Give the listing again character for character, but drop the images.

·····

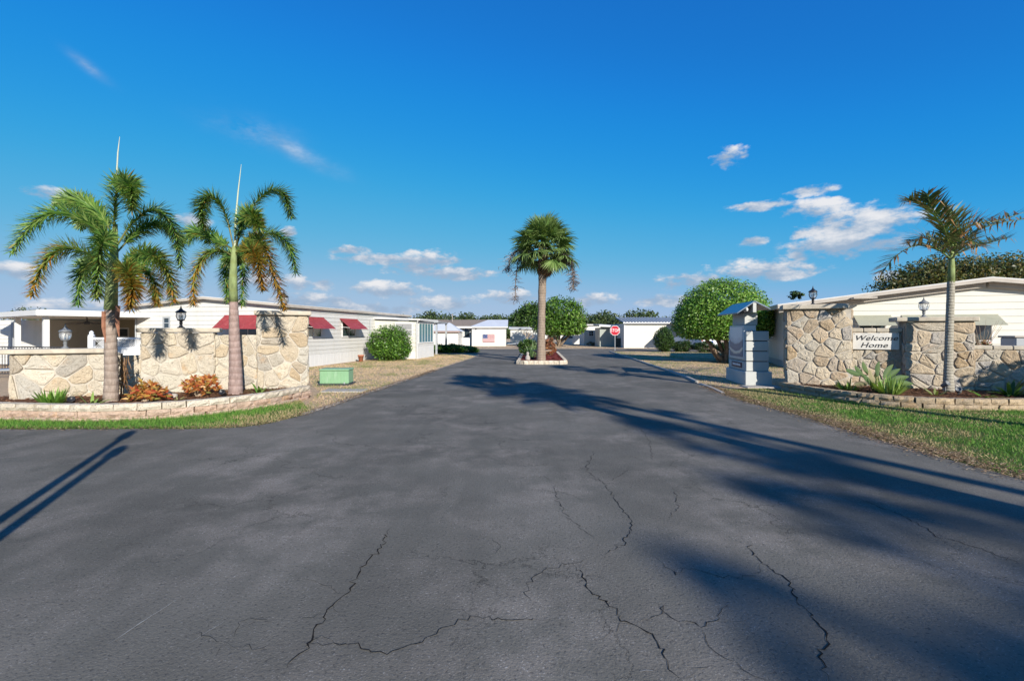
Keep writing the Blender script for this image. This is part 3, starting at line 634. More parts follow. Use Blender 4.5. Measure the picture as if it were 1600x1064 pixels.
# ================================================================ palms
def catmull(pts, n):
    pts = [Vector(p) for p in pts]; Q = [pts[0]*2-pts[1]]+pts+[pts[-1]*2-pts[-2]]; out = []; m = len(pts)-1
    for i in range(n+1):
        t = i/n*m; k = min(int(t), m-1); u = t-k; a, b, c, d = Q[k:k+4]
        out.append(.5*((2*b)+(c-a)*u+(2*a-5*b+4*c-d)*u*u+(3*b-a-3*c+d)*u**3))
    return out
def lerp3(a, b, t): return tuple(a[i]+(b[i]-a[i])*t for i in range(3))
def leaflet(mb, base, d, L, w, side, droop, c0, c1, segs=2):
    d = nrm(d); g = Vector((0, 0, -1)); pts = [base]; p = base.copy(); dd = d.copy()
    for i in range(segs): dd = nrm(dd+g*droop*(i+.5)/segs); p = p+dd*(L/segs); pts.append(p.copy())
    s = nrm(side); ws = [w*.35, w*.5] if segs == 2 else [w*.3, w*.55, w*.38]
    V = []; Cc = []
    for i in range(segs): V += [pts[i]-s*ws[i], pts[i]+s*ws[i]]; c = lerp3(c0, c1, i/segs); Cc += [c, c]
    V.append(pts[-1]); Cc.append(c1); b = len(mb.v); mb.v += [tuple(v) for v in V]; mb.c += Cc
    for i in range(segs-1): mb.f.append((b+2*i, b+2*i+1, b+2*i+3, b+2*i+2))
    mb.f.append((b+2*segs-2, b+2*segs-1, b+2*segs))
GREEN1 = [(.07,.17,.035),(.12,.24,.045),(.06,.14,.04),(.19,.30,.06),(.25,.35,.10)]; YEL = [(.36,.22,.03),(.30,.20,.05),(.42,.20,.03),(.20,.17,.04)]; ORG = [(.50,.17,.02),(.42,.13,.02),(.45,.25,.05)]
BRN = [(.23,.13,.06),(.30,.18,.09),(.16,.085,.045)]
RACH = (.16,.17,.06)
def foxtail_frond(parent, pts, age, seed, L=.34):
    r = random.Random(seed); n = 62; C = catmull(pts, n); mb = MB()
    mb.tube(C[::4]+([C[-1]] if n % 4 else []), [.020*(1-.85*i/(len(C[::4])+(1 if n % 4 else 0))) for i in range(len(C[::4])+(1 if n % 4 else 0))], 5, True, RACH)
    for i in range(9, n+1):
        t = i/n; T = nrm(C[min(i+1, n)]-C[max(i-1, 0)]); a = T.cross(Vector((0, 0, 1)))
        if a.length < .1: a = T.cross(Vector((1, 0, 0)))
        a.normalize(); b = T.cross(a); ll = L*min(1, .45+(t-.1)*2.2)*(1 if t < .75 else 1-(t-.75)*1.6)
        k0 = r.uniform(0, 6.28); m = 11
        for k in range(m):
            q = k0+2*math.pi*k/m+r.uniform(-.3, .3); rad = a*math.cos(q)+b*math.sin(q); d = rad*r.uniform(.8, 1.0)+T*r.uniform(.25, .7)
            old = age*(t*.9+.25)+r.gauss(0, .16)
            g = r.choice(GREEN1); c0 = g; c1 = g
            if old > .8: c0 = r.choice(YEL); c1 = r.choice(ORG+YEL)
            elif old > .58: c0 = g; c1 = r.choice(YEL)
            elif old > .44: c1 = lerp3(g, r.choice(YEL), .4)
            leaflet(mb, C[i], d, ll*r.uniform(.7, 1.1), .023, d.cross(rad+T*.3) if r.random() < .5 else d.cross(T), r.uniform(.0, .3), c0, c1)
    return mb.build('frond', LEAF, parent)
def pinnate_frond(parent, pts, age, seed, L=.42, n=52, w=.036, vup=.3):
    r = random.Random(seed); C = catmull(pts, n); mb = MB(); tp = C[::4]; tp = tp if n % 4 == 0 else tp+[C[-1]]
    mb.tube(tp, [.020*(1-.85*i/len(tp)) for i in range(len(tp))], 5, True, (.17,.22,.06))
    for i in range(6, n+1):
        t = i/n; T = nrm(C[min(i+1, n)]-C[max(i-1, 0)]); a = T.cross(Vector((0, 0, 1))); a = a.normalized() if a.length > .1 else Vector((1, 0, 0)); up = a.cross(T)
        ll = L*math.sin(math.pi*min(.97, .12+t*.80))**.6
        for s in (-1, 1):
            if r.random() < .08: continue
            d = a*s*r.uniform(.5, .9)+T*r.uniform(.5, 1.0)+up*(vup+r.uniform(-.25, .35)); old = age*(.5+t*.6)+r.gauss(0, .2)
            g = r.choice([(.06,.13,.035),(.08,.16,.045),(.05,.09,.035)]); c0 = g; c1 = lerp3(g, r.choice(BRN), .55)
            if old > .62: c0 = r.choice(BRN); c1 = r.choice(BRN+[(.42,.20,.08)])
            dr = r.uniform(0, .35)
            if r.random() < .12: dr = 2.2; c0 = r.choice([(.40,.24,.11),(.32,.17,.07)]); c1 = c0
            leaflet(mb, C[i], d, ll*r.uniform(.65, 1.1), w, d.cross(up), dr, c0, c1)
    return mb.build('frond', LEAF, parent)
def trunk_mesh(path, radii, mat, n=16, wob=.03, seed=0):
    r = random.Random(seed); m = 34; C = catmull(path, m); rr = []
    for i in range(m+1): t = i/m*(len(radii)-1); k = min(int(t), len(radii)-2); u = t-k; rr.append((radii[k]*(1-u)+radii[k+1]*u)*(1+(wob if i % 3 == 0 else -wob*.4)+r.uniform(-wob, wob)*.3))
    return MB().tube(C, rr, n)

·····

_Task answer_
Keep writing the Blender script for this image. This is part 3, starting at line 634. More parts follow. Use Blender 4.5. Measure the picture as if it were 1600x1064 pixels.
# ================================================================ palms
def catmull(pts, n):
    pts = [Vector(p) for p in pts]; Q = [pts[0]*2-pts[1]]+pts+[pts[-1]*2-pts[-2]]; out = []; m = len(pts)-1
    for i in range(n+1):
        t = i/n*m; k = min(int(t), m-1); u = t-k; a, b, c, d = Q[k:k+4]
        out.append(.5*((2*b)+(c-a)*u+(2*a-5*b+4*c-d)*u*u+(3*b-a-3*c+d)*u**3))
    return out
def lerp3(a, b, t): return tuple(a[i]+(b[i]-a[i])*t for i in range(3))
def leaflet(mb, base, d, L, w, side, droop, c0, c1, segs=2):
    d = nrm(d); g = Vector((0, 0, -1)); pts = [base]; p = base.copy(); dd = d.copy()
    for i in range(segs): dd = nrm(dd+g*droop*(i+.5)/segs); p = p+dd*(L/segs); pts.append(p.copy())
    s = nrm(side); ws = [w*.35, w*.5] if segs == 2 else [w*.3, w*.55, w*.38]
    V = []; Cc = []
    for i in range(segs): V += [pts[i]-s*ws[i], pts[i]+s*ws[i]]; c = lerp3(c0, c1, i/segs); Cc += [c, c]
    V.append(pts[-1]); Cc.append(c1); b = len(mb.v); mb.v += [tuple(v) for v in V]; mb.c += Cc
    for i in range(segs-1): mb.f.append((b+2*i, b+2*i+1, b+2*i+3, b+2*i+2))
    mb.f.append((b+2*segs-2, b+2*segs-1, b+2*segs))
GREEN1 = [(.07,.17,.035),(.12,.24,.045),(.06,.14,.04),(.19,.30,.06),(.25,.35,.10)]; YEL = [(.36,.22,.03),(.30,.20,.05),(.42,.20,.03),(.20,.17,.04)]; ORG = [(.50,.17,.02),(.42,.13,.02),(.45,.25,.05)]
BRN = [(.23,.13,.06),(.30,.18,.09),(.16,.085,.045)]
RACH = (.16,.17,.06)
def foxtail_frond(parent, pts, age, seed, L=.34):
    r = random.Random(seed); n = 62; C = catmull(pts, n); mb = MB()
    mb.tube(C[::4]+([C[-1]] if n % 4 else []), [.020*(1-.85*i/(len(C[::4])+(1 if n % 4 else 0))) for i in range(len(C[::4])+(1 if n % 4 else 0))], 5, True, RACH)
    for i in range(9, n+1):
        t = i/n; T = nrm(C[min(i+1, n)]-C[max(i-1, 0)]); a = T.cross(Vector((0, 0, 1)))
        if a.length < .1: a = T.cross(Vector((1, 0, 0)))
        a.normalize(); b = T.cross(a); ll = L*min(1, .45+(t-.1)*2.2)*(1 if t < .75 else 1-(t-.75)*1.6)
        k0 = r.uniform(0, 6.28); m = 11
        for k in range(m):
            q = k0+2*math.pi*k/m+r.uniform(-.3, .3); rad = a*math.cos(q)+b*math.sin(q); d = rad*r.uniform(.8, 1.0)+T*r.uniform(.25, .7)
            old = age*(t*.9+.25)+r.gauss(0, .16)
            g = r.choice(GREEN1); c0 = g; c1 = g
            if old > .8: c0 = r.choice(YEL); c1 = r.choice(ORG+YEL)
            elif old > .58: c0 = g; c1 = r.choice(YEL)
            elif old > .44: c1 = lerp3(g, r.choice(YEL), .4)
            leaflet(mb, C[i], d, ll*r.uniform(.7, 1.1), .023, d.cross(rad+T*.3) if r.random() < .5 else d.cross(T), r.uniform(.0, .3), c0, c1)
    return mb.build('frond', LEAF, parent)
def pinnate_frond(parent, pts, age, seed, L=.42, n=52, w=.036, vup=.3):
    r = random.Random(seed); C = catmull(pts, n); mb = MB(); tp = C[::4]; tp = tp if n % 4 == 0 else tp+[C[-1]]
    mb.tube(tp, [.020*(1-.85*i/len(tp)) for i in range(len(tp))], 5, True, (.17,.22,.06))
    for i in range(6, n+1):
        t = i/n; T = nrm(C[min(i+1, n)]-C[max(i-1, 0)]); a = T.cross(Vector((0, 0, 1))); a = a.normalized() if a.length > .1 else Vector((1, 0, 0)); up = a.cross(T)
        ll = L*math.sin(math.pi*min(.97, .12+t*.80))**.6
        for s in (-1, 1):
            if r.random() < .08: continue
            d = a*s*r.uniform(.5, .9)+T*r.uniform(.5, 1.0)+up*(vup+r.uniform(-.25, .35)); old = age*(.5+t*.6)+r.gauss(0, .2)
            g = r.choice([(.06,.13,.035),(.08,.16,.045),(.05,.09,.035)]); c0 = g; c1 = lerp3(g, r.choice(BRN), .55)
            if old > .62: c0 = r.choice(BRN); c1 = r.choice(BRN+[(.42,.20,.08)])
            dr = r.uniform(0, .35)
            if r.random() < .12: dr = 2.2; c0 = r.choice([(.40,.24,.11),(.32,.17,.07)]); c1 = c0
            leaflet(mb, C[i], d, ll*r.uniform(.65, 1.1), w, d.cross(up), dr, c0, c1)
    return mb.build('frond', LEAF, parent)
def trunk_mesh(path, radii, mat, n=16, wob=.03, seed=0):
    r = random.Random(seed); m = 34; C = catmull(path, m); rr = []
    for i in range(m+1): t = i/m*(len(radii)-1); k = min(int(t), len(radii)-2); u = t-k; rr.append((radii[k]*(1-u)+radii[k+1]*u)*(1+(wob if i % 3 == 0 else -wob*.4)+r.uniform(-wob, wob)*.3))
    return MB().tube(C, rr, n)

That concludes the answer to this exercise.